- WHAT IS EXPECTED: Everything from the first line down to the line containing "speck(338,640,1.3,(0.08,0.07,0.06),'dust_speck','tiny dark speck" should be reproduced exactly; please include nothing else.
>>
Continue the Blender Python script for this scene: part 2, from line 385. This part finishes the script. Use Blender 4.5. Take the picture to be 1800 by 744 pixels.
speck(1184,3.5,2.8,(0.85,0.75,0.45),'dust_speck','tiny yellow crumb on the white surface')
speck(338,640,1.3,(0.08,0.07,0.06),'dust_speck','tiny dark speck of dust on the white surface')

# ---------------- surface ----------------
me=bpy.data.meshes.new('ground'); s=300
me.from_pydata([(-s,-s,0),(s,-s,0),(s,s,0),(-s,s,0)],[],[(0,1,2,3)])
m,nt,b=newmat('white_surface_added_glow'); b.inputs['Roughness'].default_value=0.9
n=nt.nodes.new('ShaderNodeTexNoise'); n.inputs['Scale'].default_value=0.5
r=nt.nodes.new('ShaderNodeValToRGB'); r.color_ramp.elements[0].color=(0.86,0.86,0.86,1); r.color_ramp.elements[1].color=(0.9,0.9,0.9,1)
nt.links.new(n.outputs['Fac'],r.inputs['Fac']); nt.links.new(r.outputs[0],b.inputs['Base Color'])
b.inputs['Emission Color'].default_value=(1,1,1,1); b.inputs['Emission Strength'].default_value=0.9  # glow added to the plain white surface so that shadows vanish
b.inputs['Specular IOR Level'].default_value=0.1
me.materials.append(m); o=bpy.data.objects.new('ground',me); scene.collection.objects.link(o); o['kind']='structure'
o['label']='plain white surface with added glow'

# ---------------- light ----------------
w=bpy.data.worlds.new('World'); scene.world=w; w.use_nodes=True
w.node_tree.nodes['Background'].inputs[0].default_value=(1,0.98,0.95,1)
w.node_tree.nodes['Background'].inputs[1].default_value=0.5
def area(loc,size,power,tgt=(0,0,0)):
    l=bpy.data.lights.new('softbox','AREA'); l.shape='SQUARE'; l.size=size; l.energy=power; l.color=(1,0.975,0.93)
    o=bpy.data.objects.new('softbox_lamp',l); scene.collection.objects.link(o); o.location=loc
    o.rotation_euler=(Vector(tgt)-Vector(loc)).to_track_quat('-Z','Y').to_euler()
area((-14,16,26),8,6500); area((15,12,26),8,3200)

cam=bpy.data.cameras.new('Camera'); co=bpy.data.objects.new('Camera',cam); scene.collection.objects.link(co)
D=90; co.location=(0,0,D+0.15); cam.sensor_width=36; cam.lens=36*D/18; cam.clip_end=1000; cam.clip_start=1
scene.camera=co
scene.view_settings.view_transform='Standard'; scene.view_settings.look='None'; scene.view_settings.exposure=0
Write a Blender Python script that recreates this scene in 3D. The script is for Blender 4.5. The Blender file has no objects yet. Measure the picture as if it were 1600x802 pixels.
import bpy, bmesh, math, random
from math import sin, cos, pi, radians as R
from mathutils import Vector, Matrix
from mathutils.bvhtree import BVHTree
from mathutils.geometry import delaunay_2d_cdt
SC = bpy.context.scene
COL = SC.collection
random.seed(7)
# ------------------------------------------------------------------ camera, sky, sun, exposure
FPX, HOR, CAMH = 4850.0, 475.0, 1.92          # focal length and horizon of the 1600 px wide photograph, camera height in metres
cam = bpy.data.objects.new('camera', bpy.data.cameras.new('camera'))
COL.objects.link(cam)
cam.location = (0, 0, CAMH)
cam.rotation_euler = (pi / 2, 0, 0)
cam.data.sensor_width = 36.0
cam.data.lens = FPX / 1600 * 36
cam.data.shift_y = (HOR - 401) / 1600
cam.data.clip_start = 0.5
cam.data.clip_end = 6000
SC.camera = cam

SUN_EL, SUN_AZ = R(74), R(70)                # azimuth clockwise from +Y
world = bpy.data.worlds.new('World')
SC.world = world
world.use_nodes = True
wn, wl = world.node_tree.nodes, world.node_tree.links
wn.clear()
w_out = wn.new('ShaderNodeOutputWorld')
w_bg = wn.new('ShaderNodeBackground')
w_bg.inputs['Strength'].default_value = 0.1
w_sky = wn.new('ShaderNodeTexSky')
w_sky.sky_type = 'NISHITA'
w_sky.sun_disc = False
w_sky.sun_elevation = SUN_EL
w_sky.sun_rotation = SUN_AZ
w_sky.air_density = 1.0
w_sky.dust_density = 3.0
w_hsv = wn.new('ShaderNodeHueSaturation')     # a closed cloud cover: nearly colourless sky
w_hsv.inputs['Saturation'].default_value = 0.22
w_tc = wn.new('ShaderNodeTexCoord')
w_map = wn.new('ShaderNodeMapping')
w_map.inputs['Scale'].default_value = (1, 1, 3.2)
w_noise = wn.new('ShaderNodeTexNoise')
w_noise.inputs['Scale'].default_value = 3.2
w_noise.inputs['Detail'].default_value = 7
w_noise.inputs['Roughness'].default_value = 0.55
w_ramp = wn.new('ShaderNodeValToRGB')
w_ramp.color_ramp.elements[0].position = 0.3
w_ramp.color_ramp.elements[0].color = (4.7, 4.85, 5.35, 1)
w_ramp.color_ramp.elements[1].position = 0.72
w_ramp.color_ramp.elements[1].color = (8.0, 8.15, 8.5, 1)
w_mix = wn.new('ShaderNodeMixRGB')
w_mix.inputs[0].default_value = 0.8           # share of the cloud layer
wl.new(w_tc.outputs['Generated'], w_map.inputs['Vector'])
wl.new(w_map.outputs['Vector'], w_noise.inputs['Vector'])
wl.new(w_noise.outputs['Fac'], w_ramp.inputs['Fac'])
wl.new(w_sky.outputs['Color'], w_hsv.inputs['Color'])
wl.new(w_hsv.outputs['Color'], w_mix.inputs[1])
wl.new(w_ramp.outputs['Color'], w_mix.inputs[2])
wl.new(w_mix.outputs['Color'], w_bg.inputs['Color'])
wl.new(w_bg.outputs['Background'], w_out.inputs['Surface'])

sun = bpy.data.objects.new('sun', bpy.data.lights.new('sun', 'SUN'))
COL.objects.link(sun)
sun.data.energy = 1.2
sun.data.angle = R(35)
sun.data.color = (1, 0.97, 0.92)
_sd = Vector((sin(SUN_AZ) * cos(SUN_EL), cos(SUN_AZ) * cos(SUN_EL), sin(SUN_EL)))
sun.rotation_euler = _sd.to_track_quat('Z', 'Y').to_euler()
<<
- RESPONSE:
Continue the Blender Python script for this scene: part 2, from line 385. This part finishes the script. Use Blender 4.5. Take the picture to be 1800 by 744 pixels.
speck(1184,3.5,2.8,(0.85,0.75,0.45),'dust_speck','tiny yellow crumb on the white surface')
speck(338,640,1.3,(0.08,0.07,0.06),'dust_speck','tiny dark speck of dust on the white surface')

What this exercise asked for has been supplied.